Indian Constitution

I Satya Sundaram

 

Because of rapid change economic, political and social—a fresh look at the provisions of the Indian Constitution may become necessary and desirable. The Indian Constitution has so far experienced as many as 80 amendments, since its inception.

 

The booklet* under review deals with four important issues: (i) Instability of Government and Presidential System; (ii) Electoral Reforms; (iii) Justice Delivery System and (iv) Implementaton of Aims and Objectives of the constitution. The appendix deals with conferring writ jurisdiction on District courts.

 

While amendments to the Constitution may be necessary, there is also scope for misusing such amendments. Hence, it is widely believed that the basic structure of the Constitution should not be disturbed. For instance, India is a democratic, federal country, with an independent judiciary. No political party, whatever may be its majority in Parliament, should attempt to change these basic characteristics of the Constitution.

 

In order to end political instability at the centre, a case is often advanced for the Presidential system in the place of Parliamentary system.
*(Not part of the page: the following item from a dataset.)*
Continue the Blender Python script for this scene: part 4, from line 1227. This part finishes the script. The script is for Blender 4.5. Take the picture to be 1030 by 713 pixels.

It is argued that the Presidential system provides a wide choice for the Prime Minister in selecting his cabinet colleagues. However, the Presidential system may remove the democratic character of the Indian constitution. It may degenerate into dictatorship. By amending Article 75, the Prime Minister may be permitted to appoint a small minority of his Ministers from outside Parliament.

 

 

 

The author feels that men of competence are not occupying Rajya Sabha seats at present. In fact, a candidate defeated in the Lok Sabha elections finds a place in the Rajya Sabha. According to the author, the Rajya Sabha should consist of persons of merit and expertise with special knowledge or practical experience in their fields. This alone can enrich the quality of the Upper House. The author also feels that the states do not require Upper House.

 

Defections have become a bane of Indian politics. Tarkunde therefore observes that any person who is elected on a party ticket will have to resign, if he changes his party or becomes a non-party member. This rule should be applicable to the independent candidates also.

 

The author feels that there should be a limit on the size of the Cabinet so as to avoid jumbo cabinets formed in order to satisfy diagruntled politicians. A poor country like India cannot afford that luxury.

 

The electoral reforms should aim at reducing the role of money and muscle power. Criminalisation of politics should be curbed. The author observes, ‘‘candidates who are convicted in a serious criminal offence or offence by a court of law or against whom a charge is framed by a court for such offences shall be disqualified from contesting an election, even if an appeal or other proceeding is pending in higher court.’’

 

The author is not in favour of constitution of Special Tribunals because these can be influenced by politicians, and corruption may also go up. The author feels that the strength of the ordinary judiciary should be increased and then they should man these tribunlas by turn.

The author’s views on the Constitutional Amendments, Presidential system, electoral reforms and justice delivery system are pragmatic.